Raskas hands out a sample résumé that lists a “Career Exploration Certificate” from the Maryland Education Department at Jessup, Md. That's the location of a state prison, but leaving out that bit of information is all right, he says. He adds, though, that when an application asks about a criminal record, fill in the correct information. “Write, ‘Will explain in interview.’ Do not lie, do not leave it blank.”
Some lucky residents have former jobs to go back to. One young man is expecting to return to a catering business. Another, also barely out of his teens, said a cousin had arranged a supermarket job.

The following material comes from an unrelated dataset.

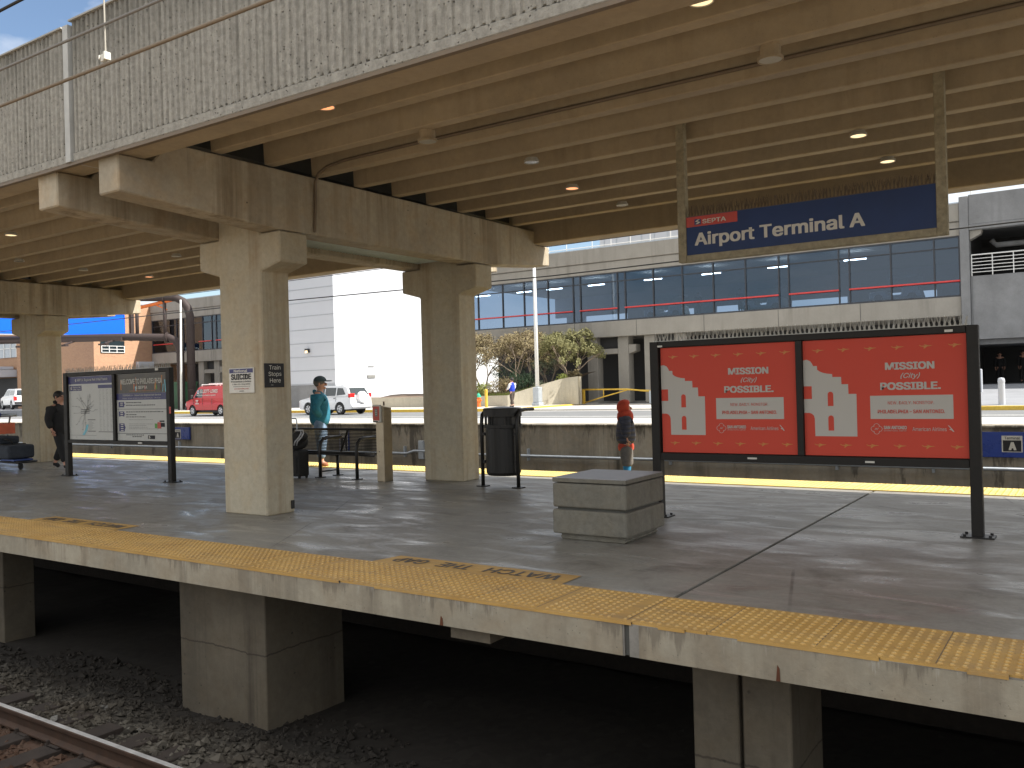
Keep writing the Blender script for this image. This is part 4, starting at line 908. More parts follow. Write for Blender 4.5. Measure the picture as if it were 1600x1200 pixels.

On a recent afternoon, a resident in his 20s walks into Unit Manager Chris Johnson's office and tells her with a big smile that he's landed a job after six weeks of looking — a $10-an-hour gig in a call center. “I probably could have gotten a job quicker if I didn't set my sights so high,” he says. His ambition was understandable. Before he was sentenced to about five years on a drug conviction, he had been a computer engineering student.
Was his criminal record a problem in landing the job? “No, they're understaffed and overloaded,” he tells Johnson. Still, she calls to verify the job offer and to make sure the employer knows of the young man's conviction. Everything checks out, and within days the man starts working.
While Mr. Nolton admits he does get a bit weary of the rules, he acknowledges that he owes a lot to the PRC. For one thing, the center banks his earnings, so he expects to have about $500 saved up by the time his sentence is up in five months. So he'll be able to rent a studio apartment.
“This place is really based on the individual,” he says. “If you want to change your life and you want a good way back into the community, this is where you can do it at.”